* [Directions for this task]:
Locate every line in the material below that has the word "wide". Copy each of those lines.
--- Supplied material ---
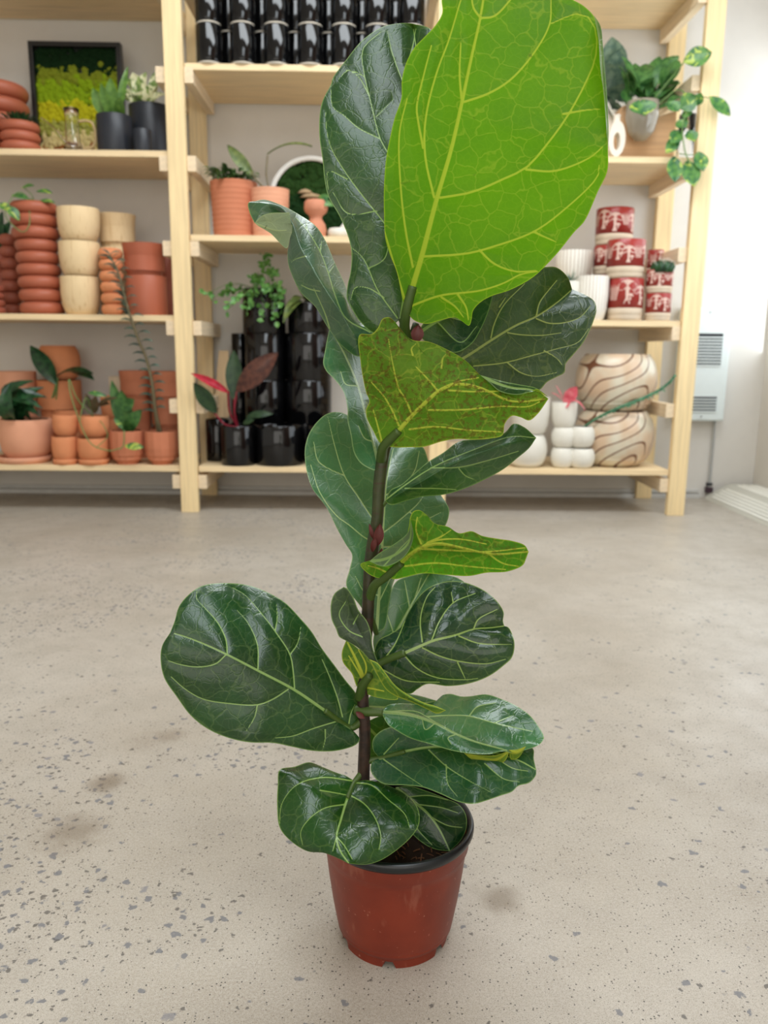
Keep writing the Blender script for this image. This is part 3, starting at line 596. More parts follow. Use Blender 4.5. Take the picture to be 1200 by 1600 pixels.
for x0, y0, x1, y1, w_ in ((1068, 98, 1112, 84, .075), (1108, 152, 1140, 182, .05), (1062, 170, 1090, 152, .07), (1085, 165, 1096, 145, .04), (1058, 190, 1072, 200, .05), (1062, 205, 1048, 225, .05), (1075, 205, 1085, 222, .05), (1060, 215, 1040, 240, .045), (1052, 245, 1054, 285, .06), (1072, 252, 1084, 292, .07), (1090, 238, 1098, 268, .055), (1000, 158, 1006, 182, .1), (1045, 160, 1060, 175, .05), (1066, 178, 1082, 178, .045)):
    L2.append(blade(at(x0, y0, 3.93), at(x1, y1, 3.9), w_, (0, -1, .3), .05, .12))
leaves(e, L, L_mid); leaves(e, L2, L_pothos)
mk('vine_stem', join(tube([at(1010, 170, 4.05), at(1050, 120, 4.0), at(1068, 98, 3.93)], .003, 6), tube([at(1020, 170, 4.05), at(1062, 140, 3.98), at(1075, 165, 3.92), at(1066, 200, 3.9), at(1070, 235, 3.9), at(1078, 255, 3.9)], .003, 6), tube([at(1060, 240, 3.9), at(1080, 242, 3.9), at(1092, 240, 3.9)], .002, 6), tube([at(1030, 170, 4.05), at(1085, 150, 3.95), at(1108, 153, 3.9)], .002, 6)), M_stem, e)
e, top, r = potted('cyl', 925, 975, 178, zG, M_cream, 'cream pot with large rounded grey-green rubbery leaves, half hidden by the lime fig leaf', 4.28)
leaves(e, [blade(top+(at(x, y, 4.2)-top)*.5, at(x, y, 4.15), w_, (0, -1, .2), .05, .08, 8, .8) for x, y, w_ in ((955, 58, .12), (950, 100, .11), (976, 95, .1), (978, 130, .1), (940, 140, .1), (962, 160, .1), (945, 165, .1), (968, 75, .09))], L_grey)
# white bottle vase with a hole
vx, vr = meas(949, 975, 215, 4.0); vz = zat(962, 180, 4.0); H_ = vz-zG
V = []; Fc = []; N_ = 32
outl = [(1.0*math.cos(a)*vr if abs(math.cos(a)) > -1 else 0, 0) for a in [0]]
prof2 = []
for i in range(N_):
    a = 2*PI*i/N_; s_, c_ = math.sin(a), math.cos(a); zz = .42*H_+.42*H_*s_; w_ = vr*c_
    if s_ > .5: w_ = vr*max(abs(c_), .0)*(1 if c_ > 0 else -1)
    prof2.append((w_*1.0, zz))
for sgn, Y_ in ((0, 3.975), (1, 4.03)):
    for w_, zz in prof2: V.append((vx+w_, Y_, zG+.0+zz))
    for w_, zz in prof2: V.append((vx+w_*.42, Y_, zG+.36*H_+(zz-.42*H_)*.5))
for i in range(N_):
    j = (i+1) % N_; Fc += [(i, N_+i, N_+j, j), (2*N_+i, 2*N_+j, 3*N_+j, 3*N_+i), (i, j, 2*N_+j, 2*N_+i), (N_+i, 3*N_+i, 3*N_+j, N_+j)]
ve = empty('bottle_vase', (vx, 4.0, zG), 'cream ceramic bottle vase with an oval hole through its body, left of the pothos', 'vase')
mk('body', (V, Fc), M_cream, ve, True, flatang=50); mk('neck', lathe([(vr*.55, .76*H_), (vr*.42, .84*H_), (vr*.4, .97*H_), (vr*.48, H_), (vr*.3, H_), (vr*.28, .8*H_)], (vx, 4.002, zG), 24), M_cream, ve)
jx, jr = meas(1062, 1088, 210, 4.1)
tag(mk('glass_jar', lathe([(0, 0), (jr, 0), (jr, zat(1075, 178, 4.1)-zG), (jr-.003, zat(1075, 178, 4.1)-zG), (jr-.003, .006), (0, .006)], (jx, 4.12, zG), 32), M_glass, None), 'clear glass jar behind the trailing pothos beside the right post', 'jar')
# ---- right bay, shelf H: red mushroom pots and white ribbed pots
def motif(x, Y, z0, r, h):
    """cream mushroom and reed drawings wrapped onto the cylinder"""
    out = []; rr = r+.0007
    def wrap(pts, a0, zc, s): return [(x+rr*math.sin(a0+u*s/r), Y-rr*math.cos(a0+u*s/r), zc+v*s) for u, v in pts]
    def poly(pts, a0, zc, s, c=(0, 0)): V = wrap([c]+pts, a0, zc, s); n = len(pts); out.append((V, [(0, 1+i, 1+(i+1) % n) for i in range(n)]))
    a = -2.6; k = 0
    while a < 2.6:
        s = h*.42*random.uniform(.8, 1.1)
        zc = z0+h*(.62 if k % 2 else .5)
        if k % 3 != 2:
            poly([(-1, 0), (-.8, .45), (-.4, .75), (0, .85), (.4, .75), (.8, .45), (1, 0), (.6, -.12), (.2, 0), (-.2, 0), (-.6, -.12)], a, zc, s*.85, (0, .3))
            poly([(-.16, 0), (.16, 0), (.12, -.8), (.3, -1.3), (-.3, -1.3), (-.12, -.8)], a, zc, s*.85, (0, -.5))
            poly([(-.45, 0), (-.3, .3), (0, .4), (.3, .3), (.45, 0)], a+.3*.05/r, zc-s*.55, s*.6, (0, .15)); poly([(-.08, 0), (.08, 0), (.12, -.45), (-.12, -.45)], a+.3*.05/r, zc-s*.55, s*.6, (0, -.2))
        else:
            for q in range(5): t = (q-2)*.35; poly([(t*.6-.06, -1.2), (t*.6+.06, -1.2), (t+.09, .3), (t, .8), (t-.09, .3)], a, z0+h*.58, s*.62, (t*.8, -.2))
        a += s*1.15/r; k += 1
    return join(*out)
M_draw = plain('cream_drawing', S(222, 190, 176), .6, .3)
def redpot(xl, xr, yt, z0, lab, Y, grp='red mushroom-patterned pots', plant=None):
    x, Y, z0, r, h = pot3('mug', xl, xr, yt, z0, M_red, Y); e = empty('patterned_pot', (x, Y, z0), lab, 'potted plant' if plant else 'pot', grp)
    hb = h*.3; mk('clay_base', lathe([(0, 0), (r*.9, 0), (r*.97, .005), (r*.98, hb*.35), (r*.95, hb*.42), (r*.99, hb*.5), (r, hb), (0, hb)], (x, Y, z0), 40), plain('buff_clay', S(206, 188, 164), .7, .3, .08), e)
    mk('glazed_band', lathe([(r*.9, hb), (r*1.003, hb), (r*1.003, h-.002), (r*.98, h), (r*.93, h-.002), (r*.93, hb)], (x, Y, z0), 40), M_red, e)
    mk('painted_motif', motif(x, Y, z0+hb, r*1.003, h-hb), M_draw, e, False); return e, z0+h, x, r
_, z1, _, _ = redpot(953, 1007, 436, zB, 'lower red mushroom-patterned pot of the front stack', 4.03)
redpot(952, 1010, 376, z1, 'upper red mushroom-patterned pot of the front stack', 4.03)
_, z1, _, _ = redpot(928, 985, 431, zB, 'bottom red pot of the rear stack, hidden behind the front stack', 4.22)
_, z1, _, _ = redpot(928, 985, 385, z1, 'middle red patterned pot of the rear stack, partly hidden', 4.22)
redpot(932, 989, 327, z1, 'topmost red mushroom-patterned pot of the tallest rear stack', 4.22)
_, z1, _, _ = redpot(1012, 1051, 459, zB, 'small red patterned pot under the cactus, at the shelf end', 4.0)
e, z2, x_, r_ = redpot(1013, 1054, 422, z1, 'small red patterned pot holding a round spiny cactus', 4.0, plant=True)
cac = []
V, Fc = lathe([(.0, -.01), (r_*.7, -.005), (r_*.85, .02), (r_*.7, .042), (r_*.35, .05), (0, .05)], (x_, 4.0, z2-.01), 48)
V = [(x_+(vx_-x_)*(1+.1*math.cos(12*math.atan2(vy_-4.0, vx_-x_))), 4.0+(vy_-4.0)*(1+.1*math.cos(12*math.atan2(vy_-4.0, vx_-x_))), vz_) for vx_, vy_, vz_ in V]
mk('cactus', (V, Fc), L_dark, e)
sp_ = []
for i in range(90):
    a = random.uniform(0, 2*PI); b = random.uniform(.1, 1.2); p = Vector((x_+r_*.85*math.cos(a)*math.sin(b), 4.0+r_*.85*math.sin(a)*math.sin(b), z2+.04*math.cos(b))); sp_.append(tube([p, p+Vector((math.cos(a)*.01, math.sin(a)*.01, .014))], .0006, 4, 3))
mk('spines', join(*sp_), M_cream, e)['kind'] = 'stuff'
_, z1, _, _ = redpot(1011, 1036, 432, zB, 'lower slim red pot behind the cactus pot', 4.22)
redpot(1011, 1036, 391, z1, 'upper slim red pot behind the cactus pot', 4.22)
def rib_white():
    t = NT('ribbed_white'); v = t.coord(); sx = t.n('ShaderNodeSeparateXYZ'); t.l(v, sx.inputs[0]); a = t.math('ARCTAN2', sx.outputs[0], sx.outputs[1]); w_ = t.math('ABSOLUTE', t.math('SINE', t.math('MULTIPLY', a, 15.)))
    c = t.mix(t.ss(w_, 0.05, .4), S(160, 134, 104), S(240, 236, 226)); return t.done(t.pr(c, .5, .4, t.bump(w_, .5, .002)))
M_rw = rib_white()
P('cup', 902, 953, 432, zB, M_rw, 'white vertically ribbed cup pot at the front beside the red pots', 4.02)
P('cup', 868, 925, 393, zat(896, 440, 4.2), M_rw, 'wide white ribbed pot standing behind on another, upper one', 4.22, group='rear white ribbed pots')
P('cup', 868, 925, 440, zB, M_rw, 'wide white ribbed pot behind, under another', 4.22, group='rear white ribbed pots')
e, top, r = potted('cup', 872, 905, 440, zB, M_white, 'small white pot with a wispy air plant, half hidden behind the dark fig leaf', 4.02, soil=False)
leaves(e, [blade(top, top+Vector((random.uniform(-.05, .05), random.uniform(-.04, .02), random.uniform(.03, .07))), .004, (0, -1, .3), .2, .1, 5) for i in range(16)], L_grey)
# ---- right bay, bottom shelf
zz = zC
for i, (xl, xr, yt) in enumerate(((900, 1024, 641), (903, 1029, 553))):
    z1 = zat(962, yt, 4.16); P('round', xl, xr, yt, zz, M_contour, ('lower', 'upper')[i]+' of two big round pots with brown contour-line swirls', 4.15, name='contour_planter', group='round contour-line planters', seg=56); zz = z1-.004
def blob(kind, xl, xr, yt, z0, lab, Y, grp): return P(kind, xl, xr, yt, z0, M_white, lab, Y, group=grp)
stk = [((889, 932, 700), (890, 932, 666)), ((860, 897, 699), (861, 899, 667), (861, 901, 628)), ((794, 857, 678), (800, 861, 620))]
nm = ['front pair beside the contour pots', 'three-high white stack with the pink plant', 'big white rounded pair at the left']
for k, st in enumerate(stk):
    zz = zC; Y_ = (4.0, 4.04, 4.04)[k]
    for i, (xl, xr, yt) in enumerate(st):
        z1 = zat((xl+xr)/2, yt, Y_); lab = ('bottom', 'second', 'top')[i]+' white lumpy pot of the '+nm[k]
        if k == 1 and i == 2:
            e, top, r = potted('cup', xl, xr, yt, zz, M_white, 'topmost white lumpy pot with a small pink-leaved plant', Y_, 'white lumpy pots')
            leaves(e, [blade(at(882, 630, 4.03), at(901, 604, 4.0), .05, (0, -1, .2), .05, .1), blade(at(880, 632, 4.0), at(892, 628, 3.97), .04, (0, -1, .4), .1, .1), blade(at(884, 628, 4.0), at(914, 642, 3.95), .012, (0, -.3, 1), .25, .2), blade(at(878, 626, 4.0), at(861, 614, 4.0), .01, (0, -.3, 1), .1, .2), blade(at(880, 628, 4.02), at(868, 602, 4.02), .01, (0, -.3, 1), .05, .2)], L_pink)
        elif k == 0 and i == 1:
            e, top, r = potted('round', xl, xr, yt, zz, M_white, 'white lumpy pot with one long arching green succulent stem', Y_, 'white lumpy pots')
            ap = [top, at(930, 655, 4.02), at(965, 638, 3.99), at(1010, 620, 3.96), at(1040, 603, 3.95), at(1056, 586, 3.95)]
            mk('stem', tube(ap, [.006, .008, .008, .006], 10), leafm('succulent_stem', S(60, 116, 84), S(96, 150, 110)), e)
            cc2 = catmull([tuple(p) for p in ap], 60); leaves(e, [blade(Vector(cc2[i2]), Vector(cc2[i2])+Vector((random.uniform(-.01, .02), random.uniform(-.02, .0), random.choice((-1, 1))*.012)), .006, (0, -1, 0), .1, .1, 4) for i2 in range(8, 58)], leafm('succulent_stem', 0, 0))
        else: blob('round' if i < len(st)-1 or k == 0 else 'cup', xl, xr, yt, zz, lab, Y_, 'white lumpy pots')
        zz = z1
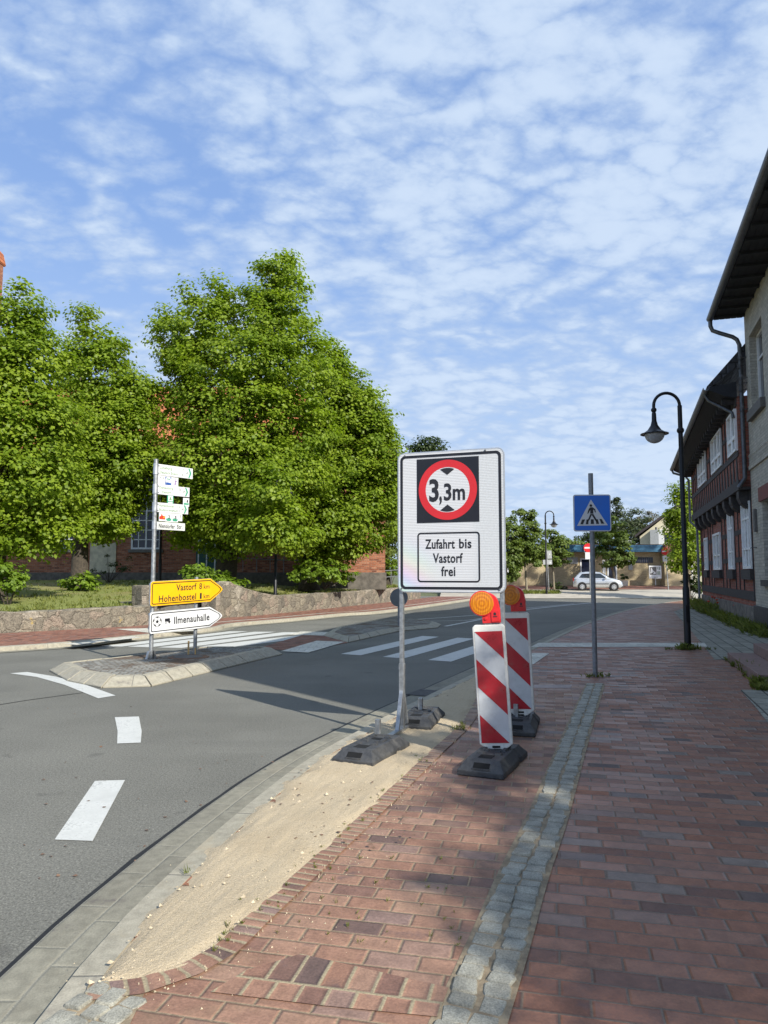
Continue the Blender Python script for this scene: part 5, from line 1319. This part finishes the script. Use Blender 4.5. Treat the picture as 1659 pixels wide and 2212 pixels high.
MB().add([(-1.85, -.64, 1.0), (-1.85, .64, 1.0), (-1.45, .58, 1.37), (-1.45, -.58, 1.37)], [(0, 1, 2, 3)]).build('rear_window', 'car_glass', car).location = (-.03, 0, .01)
MB().box(1.84, 1.93, -.30, .30, .56, .66).build('grille', 'car_black', car)
MB().box(1.60, 1.95, -.62, .62, .24, .34).build('lower_bumper', 'car_black', car)
MB().box(1.945, 1.965, -.26, .26, .40, .50).build('number_plate', 'bright_white', car)
pb = DP(1344, 1266, 59.5); pt_ = thing('planter', 'leafy shrub in a pale tub beside the car bonnet', 'planter', (pb.x, 59.5, pb.z))
MB().frustum(-.35, .35, -.35, .35, 0, .45, -.05, -.05).build('tub', 'clay_pot', pt_)

# ================================================================== FOLIAGE
rng = np.random.default_rng(11)
def kites(P, Nn, T, size, fold=.25):
    """leaf blades: 4-cornered, lying in the plane normal to Nn with the tip along T"""
    B = np.cross(Nn, T); s = size[:, None]
    base = P - T * s * .5; tip = P + T * s * .55; l = P + B * s * .46 + Nn * s * fold * .3 - T * s * .06; r = P - B * s * .46 + Nn * s * fold * .3 - T * s * .06
    n = len(P); V = np.empty((n, 4, 3), 'f4'); V[:, 0] = base; V[:, 1] = r; V[:, 2] = tip; V[:, 3] = l
    return V.reshape(-1, 3)
def quads_mesh(name, V, mat, parent=None):
    n = len(V) // 4; me = bpy.data.meshes.new(name)
    me.vertices.add(len(V)); me.vertices.foreach_set('co', V.astype('f4').ravel())
    me.loops.add(n * 4); me.loops.foreach_set('vertex_index', np.arange(n * 4, dtype='i4'))
    me.polygons.add(n); me.polygons.foreach_set('loop_start', np.arange(0, n * 4, 4, dtype='i4')); me.polygons.foreach_set('loop_total', np.full(n, 4, 'i4'))
    me.update(); me.materials.append(MATS[mat])
    o = bpy.data.objects.new(name, me); COL.objects.link(o)
    if parent: o.parent = parent
    return o
def unit(v): return v / np.maximum(1e-9, np.linalg.norm(v, axis=1, keepdims=True))
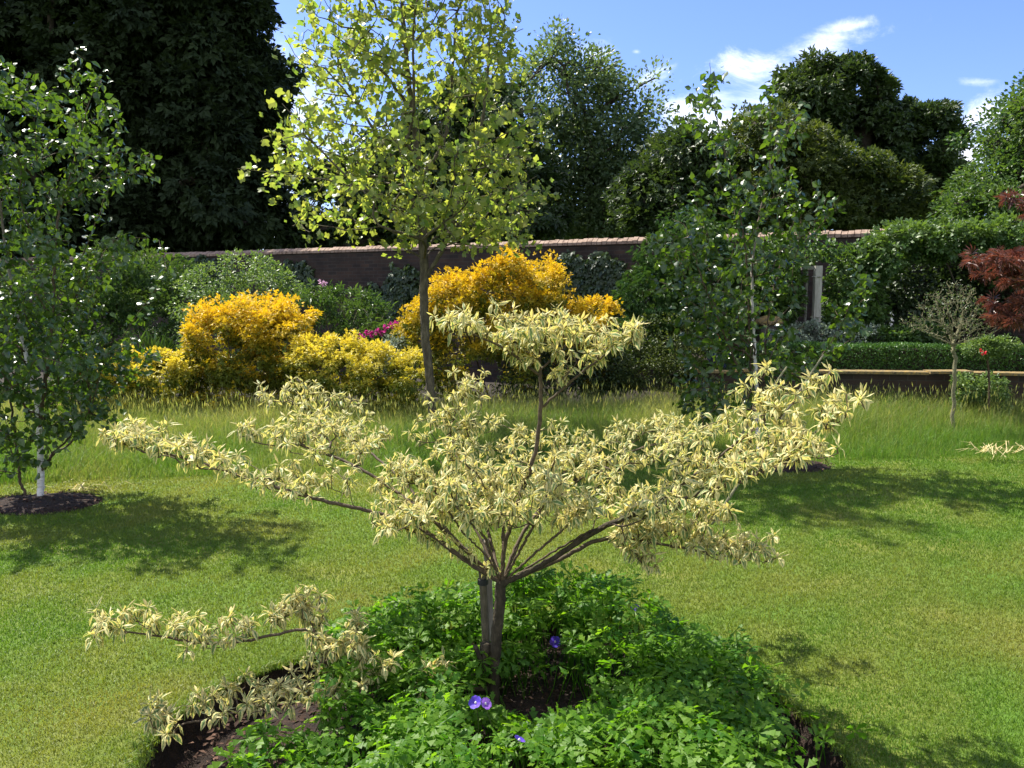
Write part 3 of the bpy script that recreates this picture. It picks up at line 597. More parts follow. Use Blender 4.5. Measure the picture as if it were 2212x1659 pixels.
---
* [Task solution]:
P('cup', 868, 925, 393, zat(896, 440, 4.2), M_rw, 'wide white ribbed pot standing behind on another, upper one', 4.22, group='rear white ribbed pots')
P('cup', 868, 925, 440, zB, M_rw, 'wide white ribbed pot behind, under another', 4.22, group='rear white ribbed pots')
Continue the Blender Python script for this scene: part 5, from line 1319. This part finishes the script. Use Blender 4.5. Treat the picture as 1659 pixels wide and 2212 pixels high.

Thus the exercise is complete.